The Van Meter Students presented to representatives from the Town and Los Gatos Union School District, sharing their vision to protect waterways like the Los Gatos Creek and Guadalupe River.
“They actually had a slide presentation,” Zachary said. “It was really entertaining. They presented better than most adults I’ve seen.”
The Rolling Hills students also hit it out of the park, too, when they spoke at the City of Campbell, she added.
“They had a lot more technical solutions,” she said. “It was just really great to see.”
This educational opportunity falls in line with the latest science standards.
“Kids are doing exactly what the adults are doing,” Zachary said. “They’re doing it specifically on their school campus.”
That means looking for the downstream effects of fertilizer and petroleum products on the ecosystem.

The learners test for PH balance, nitrates, turbidity, phosphates, dissolved oxygen, biochemical oxygen demand and coliform.
“Nitrates and phosphates in a waterway can cause a lot of problems; they can cause algal blooms and they can suck up a lot of oxygen from the aquatic life,” said Zachary, adding the students often begin to ask questions, such as, “Is our groundskeeper putting a lot of fertilizer on the grass?…Are they putting too much of it?”
Both programs were made possible via a $50,000 West Valley Stormwater Authority grant.
For these Silicon Valley youth, it was a chance at tactile learning.
“You’re actually doing something with your hands,” Zachary said. “It’s kind of a step back into reality, instead of just the virtual.”
The Van Meter pupils came up with plenty of awareness ideas.

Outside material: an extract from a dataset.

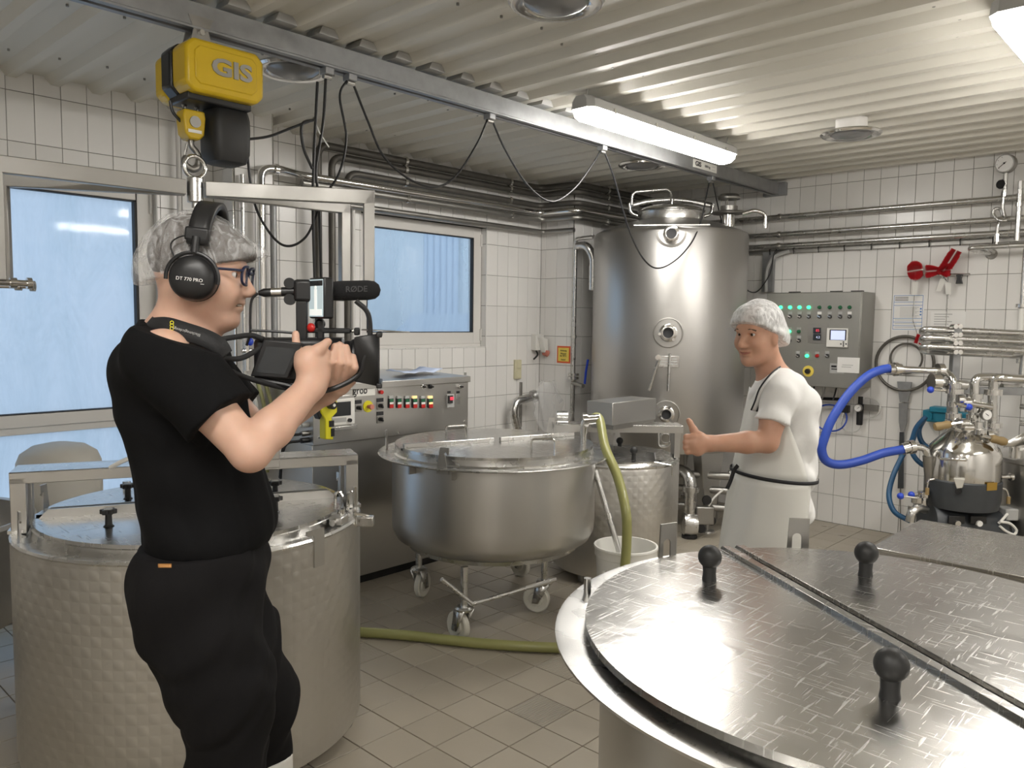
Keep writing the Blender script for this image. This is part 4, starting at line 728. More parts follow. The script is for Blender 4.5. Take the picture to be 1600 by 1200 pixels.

They created a mural, made educational video games and ran a trash collection program where other kids could earn handmade stickers.
They even went class-to-class educating the peers on environmental issues.
Zachary says these sorts of activities help to inspire confidence.
“They really engage; and it’s not just, Oh, we’re learning something that we’re going to forget later,” she explained. “For them to be able to put their ideas out there and actually see them come to fruition, it just develops a stronger sense of value in them—that AI’s not just going to solve everything for them.”
Plus, the course emphasizes the central role of water in our lives, she adds.
“It’s one of our most precious resources,” Zachary said. “But, it gets overlooked on so many levels.”
One of those levels: the employment front.
“People are forgetting that we do need these careers built,” she said, adding the industry is facing a “silver tsunami” of the old guard nearing retirement. “We don’t have that many people coming in behind them. The idea is to invigorate students…And it’s a good stable career. We’re always going to need water.”